Disler also is gay, and she was never told whether the investigation also involved her sexuality. Once she was removed from teaching — the formal investigation later faulted her only for failure to get proper approval — many colleagues stopped talking to her.

“They didn’t know how tainted I was,” Disler said.

“It was my 19th semester teaching at the Air Force Academy. I had had a successful career. I had a Ph.D., done speechwriting at the Pentagon, had tours overseas. This cast a pall over the whole thing,” she said.

As the military navigates prolonged conflicts, arguments over the impact of changing the policy during wartime cut both ways. Many commanders don’t want to lose valuable soldiers even if there is direct evidence of their homosexuality, so they are effectively forced to ignore the letter of military law.

An artillery specialist now deployed in Baghdad was outed by a chaplain’s assistant recently after what he thought was a confidential conversation. His unit commander has completed an investigation, including the interview of witnesses, but “I was informed that they were not going to do anything for the time being because they couldn’t afford to lose me.”

The specialist said he now fears he will be discharged once the unit returns to the United States before the end of the year.

“I’ve served these two deployments and served honorably — I’ve never had any problems. And for them to say you’re a good soldier, we need you in combat, but there is a possibility we might kick you out when we get back to our own soil . . . .”

“To me, that’s really messed up.”

Michael Riley: 202-662-8907 or mriley@denverpost.com


History of “don’t ask, don’t tell”

1993: “Don’t ask, don’t tell” policy is instituted, allowing gays to serve but banning homosexual activity.

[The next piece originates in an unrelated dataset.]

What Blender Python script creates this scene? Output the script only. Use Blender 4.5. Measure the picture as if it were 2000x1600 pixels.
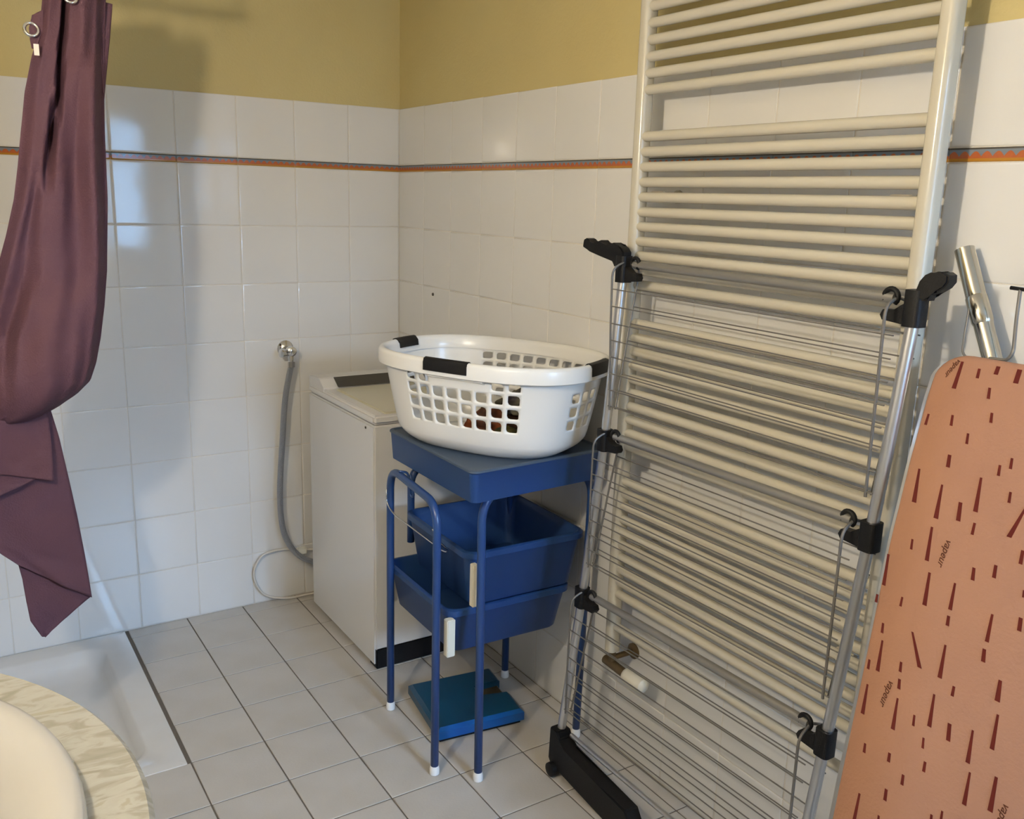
import bpy, bmesh, math, random
from mathutils import Vector, Matrix, noise
random.seed(7)
S = bpy.context.scene
for o in list(bpy.data.objects): bpy.data.objects.remove(o)
COL = S.collection
PI = math.pi
# ------------------------------------------------------------------ camera
CP = Vector((-1.5351, -3.1842, 1.5168)); YAW, PITCH, ROLL, F = 0.57586, 0.22738, 0.02953, 1780.7
_cy, _sy, _cp, _sp = math.cos(YAW), math.sin(YAW), math.cos(PITCH), math.sin(PITCH)
CF = Vector((_sy*_cp, _cy*_cp, -_sp)); _r = Vector((_cy, -_sy, 0)); _u = _r.cross(CF)
CR = math.cos(ROLL)*_r + math.sin(ROLL)*_u; CU = -math.sin(ROLL)*_r + math.cos(ROLL)*_u
cam = bpy.data.cameras.new('camera'); co = bpy.data.objects.new('camera', cam); COL.objects.link(co)
mw = Matrix((CR, CU, -CF)).transposed().to_4x4(); mw.translation = CP; co.matrix_world = mw
cam.sensor_fit = 'HORIZONTAL'; cam.sensor_width = 36; cam.lens = F/2000*36; cam.clip_start = .02; cam.clip_end = 60
S.camera = co
# measured points: where the ray through a photo point meets a plane of the room
def ray(px, py): return CF + CR*((px-1000)/F) - CU*((py-800)/F)
def PX(px, py, x=0.): d = ray(px, py); return CP + d*((x-CP.x)/d.x)
def PY(px, py, y=0.): d = ray(px, py); return CP + d*((y-CP.y)/d.y)
def PZ(px, py, z=0.): d = ray(px, py); return CP + d*((z-CP.z)/d.z)
# ------------------------------------------------------------------ world, light, exposure
W = bpy.data.worlds.new('sky'); S.world = W; W.use_nodes = True
bg = W.node_tree.nodes['Background']; bg.inputs[0].default_value = (.32, .60, 1.0, 1); bg.inputs[1].default_value = 12
S.view_settings.view_transform = 'Standard'; S.view_settings.look = 'None'; S.view_settings.gamma = 1
S.view_settings.use_curve_mapping = False; S.view_settings.exposure = 0.0
YB = -3.95                      # back wall, behind the camera
WX0, WX1, WZ0, WZ1 = -.66, -.08, 1.05, 2.02   # window opening in it
al = bpy.data.lights.new('window_daylight', 'AREA'); al.shape = 'RECTANGLE'; al.size = 1.8; al.size_y = 1.1
al.energy = 560.0; al.color = (.40, .64, 1.0)      # the sky above, seen through the window: falls downwards into the room
ao = bpy.data.objects.new('window_daylight', al); COL.objects.link(ao)
ao.location = (.1, YB-3.0, 2.75)
ao.rotation_euler = (Vector((-.37, YB, 1.55))-ao.location).to_track_quat('-Z', 'Z').to_euler()
LAMP = Vector((-1.86, -2.28, 1.84)); LAMP_STRENGTH = 800.0; FILL_STRENGTH = 3.0
# ------------------------------------------------------------------ materials
def mat(name, col, rough=.5, metal=0., spec=.5, bump=None, mix=None, emit=None, coat=0.):
    """bump=(scale, strength, detail)  mix=(colour2, scale, amount)"""
    m = bpy.data.materials.new(name); m.use_nodes = True; nt = m.node_tree; b = nt.nodes['Principled BSDF']
    b.inputs['Base Color'].default_value = (*col, 1); b.inputs['Roughness'].default_value = rough
    b.inputs['Metallic'].default_value = metal; b.inputs['Specular IOR Level'].default_value = spec
    b.inputs['Coat Weight'].default_value = coat
    tc = nt.nodes.new('ShaderNodeTexCoord')
    if mix:
        n = nt.nodes.new('ShaderNodeTexNoise'); n.inputs['Scale'].default_value = mix[1]; n.inputs['Detail'].default_value = 5
        nt.links.new(tc.outputs['Object'], n.inputs['Vector'])
        r = nt.nodes.new('ShaderNodeMapRange'); r.inputs[1].default_value = .38; r.inputs[2].default_value = .66
        r.inputs[4].default_value = mix[2]; nt.links.new(n.outputs['Fac'], r.inputs[0])
        x = nt.nodes.new('ShaderNodeMix'); x.data_type = 'RGBA'; x.inputs[6].default_value = (*col, 1); x.inputs[7].default_value = (*mix[0], 1)
        nt.links.new(r.outputs[0], x.inputs[0]); nt.links.new(x.outputs[2], b.inputs['Base Color'])
    if bump:
        n = nt.nodes.new('ShaderNodeTexNoise'); n.inputs['Scale'].default_value = bump[0]; n.inputs['Detail'].default_value = bump[2]
        nt.links.new(tc.outputs['Object'], n.inputs['Vector'])
        k = nt.nodes.new('ShaderNodeBump'); k.inputs['Strength'].default_value = bump[1]; k.inputs['Distance'].default_value = .01
        nt.links.new(n.outputs['Fac'], k.inputs['Height']); nt.links.new(k.outputs[0], b.inputs['Normal'])
    if emit:
        b.inputs['Emission Color'].default_value = (*emit[0], 1); b.inputs['Emission Strength'].default_value = emit[1]
    return m
def s2l(r, g, b): return tuple(((c/255)/12.92 if c/255 <= .04045 else ((c/255+.055)/1.055)**2.4) for c in (r, g, b))
M_tile = mat('white_glazed_tile', (.72, .71, .69), .07, spec=.55, bump=(9, .035, 1), mix=((.69, .68, .655), 3, .5))
M_grout = mat('wall_grout', (.70, .655, .58), .8, bump=(300, .3, 2))
M_yellow = mat('yellow_paint', (.57, .475, .225), .6, spec=.35, bump=(120, .12, 3), mix=((.54, .44, .20), 2.2, .8))
M_floor = mat('floor_tile_beige', (.50, .475, .44), .34, spec=.45, bump=(160, .05, 3), mix=((.46, .43, .385), 7, .8))
M_fgrout = mat('floor_grout_dark', (.13, .11, .09), .85, bump=(300, .3, 2))
M_ceil = mat('ceiling_white', (.82, .80, .74), .8)
M_enamel = mat('tray_enamel', (.66, .655, .64), .16, spec=.5, mix=((.60, .58, .55), 5, .6))
M_purple = mat('plum_curtain_cloth', (.098, .045, .060), .72, spec=.25, bump=(260, .25, 3), mix=((.085, .042, .066), 6, .7))
M_chrome = mat('chrome', (.72, .72, .72), .10, metal=1)
M_steel = mat('braided_steel', (.36, .38, .42), .38, metal=.85, bump=(420, .7, 1))
M_alu = mat('aluminium', (.62, .62, .63), .30, metal=.9)
M_wire = mat('grey_coated_wire', (.17, .16, .15), .42, metal=.4)
M_tubegrey = mat('grey_steel_tube', (.36, .35, .33), .34, metal=.75)
M_black = mat('black_plastic', (.006, .006, .007), .5, spec=.25, bump=(500, .1, 1))
M_appl = mat('appliance_white', (.70, .69, .675), .17, spec=.5)
M_lid = mat('appliance_cream_lid', (.60, .565, .43), .3)
M_seal = mat('dark_grey_strip', (.055, .05, .042), .5)
M_cream = mat('cream_plastic', (.74, .70, .58), .45)
M_blue = mat('blue_plastic', (.014, .048, .165), .42, spec=.35, bump=(700, .08, 1), mix=((.017, .052, .15), 9, .7))
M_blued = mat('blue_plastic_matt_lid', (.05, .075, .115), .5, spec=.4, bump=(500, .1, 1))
M_bluetube = mat('blue_painted_tube', (.018, .055, .18), .32, spec=.5)
M_white = mat('white_plastic', (.80, .79, .77), .3, spec=.5)
M_basket = mat('basket_white_plastic', (.76, .755, .73), .26, spec=.5)
M_teal = mat('teal_blue_glass', (.002, .05, .11), .3, spec=.5)
M_tealb = mat('bright_blue_bevel', (.001, .085, .34), .3)
M_peach = mat('peach_cotton_cover', (.37, .195, .125), .85, spec=.15, bump=(180, .12, 3), mix=((.345, .18, .117), 5, .8))
M_mark = mat('dark_red_print', (.105, .016, .012), .8, spec=.15)
M_ink = mat('brown_print', (.095, .033, .018), .8, spec=.15)
M_rad = mat('radiator_cream_enamel', (.54, .505, .415), .18, spec=.5)
M_basin = mat('cream_ceramic', (.44, .43, .405), .12, spec=.5)
M_brass = mat('aged_brass', (.16, .11, .055), .45, metal=.6)
M_tubec = mat('dull_chrome', (.50, .48, .43), .17, metal=1)
M_tagw = mat('white_care_tag', (.75, .68, .62), .8)
M_hoseg = mat('pale_hose', (.62, .58, .52), .4)
M_cab = mat('vanity_white', (.7, .68, .62), .4)
M_frame = mat('window_frame_white', (.75, .74, .7), .35)
M_lampm = mat('lamp_glass', (1, .9, .7), .3, emit=((1.0, .87, .68), LAMP_STRENGTH))
M_fill = mat('fill_globe_glow', (1, .9, .75), .3, emit=((1.0, .83, .60), FILL_STRENGTH))  # glow of the added fill globe under the ceiling
def marble():
    m = mat('veined_marble', (.62, .56, .44), .22, spec=.5); nt = m.node_tree; b = nt.nodes['Principled BSDF']
    tc = nt.nodes.new('ShaderNodeTexCoord'); mp = nt.nodes.new('ShaderNodeMapping'); mp.inputs['Rotation'].default_value = (0, 0, .9); mp.inputs['Scale'].default_value = (9, 26, 9)
    nt.links.new(tc.outputs['Object'], mp.inputs['Vector'])
    n = nt.nodes.new('ShaderNodeTexNoise'); n.inputs['Scale'].default_value = 1.6; n.inputs['Detail'].default_value = 9; n.inputs['Distortion'].default_value = 1.3
    nt.links.new(mp.outputs[0], n.inputs['Vector'])
    r = nt.nodes.new('ShaderNodeValToRGB'); e = r.color_ramp.elements
    e[0].position = .30; e[0].color = (.25, .24, .205, 1); e[1].position = .50; e[1].color = (.35, .345, .31, 1)
    k = e.new(.43); k.color = (.295, .285, .25, 1); k = e.new(.62); k.color = (.37, .365, .335, 1); k = e.new(.69); k.color = (.31, .30, .25, 1)
    nt.links.new(n.outputs['Fac'], r.inputs[0]); nt.links.new(r.outputs[0], b.inputs['Base Color'])
    return m
M_marble = marble()
def listel():
    """glazed border strip: dark line, blue-grey, a row of orange-red scallops, ochre band (local x along, y up)"""
    m = mat('patterned_border_glaze', (.4, .2, .1), .12, spec=.5); nt = m.node_tree; b = nt.nodes['Principled BSDF']; L = nt.links.new
    tc = nt.nodes.new('ShaderNodeTexCoord'); sp = nt.nodes.new('ShaderNodeSeparateXYZ'); L(tc.outputs['Object'], sp.inputs[0])
    def math_(op, a, bb=None, c=None):
        n = nt.nodes.new('ShaderNodeMath'); n.operation = op
        for i, v in enumerate((a, bb, c)):
            if v is None: continue
            if isinstance(v, (int, float)): n.inputs[i].default_value = v
            else: L(v, n.inputs[i])
        return n.outputs[0]
    X, Y = sp.outputs[0], sp.outputs[1]
    wave = math_('MULTIPLY', math_('ABSOLUTE', math_('SINE', math_('MULTIPLY', X, 2*PI/.040))), .0085)
    edge = math_('SUBTRACT', wave, .0030)
    nz = nt.nodes.new('ShaderNodeTexNoise'); nz.inputs['Scale'].default_value = 120; L(tc.outputs['Object'], nz.inputs['Vector'])
    def mixc(f, a, c):
        x = nt.nodes.new('ShaderNodeMix'); x.data_type = 'RGBA'; L(f, x.inputs[0])
        for i, v in ((6, a), (7, c)):
            if isinstance(v, tuple): x.inputs[i].default_value = (*v, 1)
            else: L(v, x.inputs[i])
        return x.outputs[2]
    org = mixc(nz.outputs['Fac'], (.36, .075, .035), (.44, .14, .035))
    c = mixc(math_('GREATER_THAN', Y, edge), org, (.17, .20, .24))
    c = mixc(math_('LESS_THAN', Y, -.0062), c, (.42, .19, .022))
    c = mixc(math_('GREATER_THAN', Y, .0086), c, (.06, .052, .042))
    L(c, b.inputs['Base Color']); return m
M_listel = listel()
def cloth(name, c1, c2, sc):
    return mat(name, c1, .85, spec=.2, mix=(c2, sc, 1.0))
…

March 2010: The Pentagon announces it will relax enforcement of the “don’t ask, don’t tell” rules. Among the changes is that investigators will generally ignore anonymous complaints and require accusations made by third parties to be given under oath.

April 2010: Senior Pentagon leaders warn Congress not to tamper with the ban on gays serving openly in the military until they can come up with a plan for dealing with potential opposition in the ranks.

May 2010: The U.S. House votes to let the Defense Department repeal the ban on gay and bisexual people serving openly in the military. The Senate Armed Services Committee approves a similar measure. Both measures say the ban would follow a report on the impact of repeal. President Barack Obama, Defense Secretary Robert Gates and the chairman of the Joint Chiefs of Staff, Adm. Mike Mullen, must certify that it will not hamper military readiness and effectiveness or “unit cohesion.”

July 2010: Senate is expected to vote on a timeline for repeal.

Dec. 1, 2010: The Pentagon’s study on the impact of repealing “don’t ask, don’t tell” is due.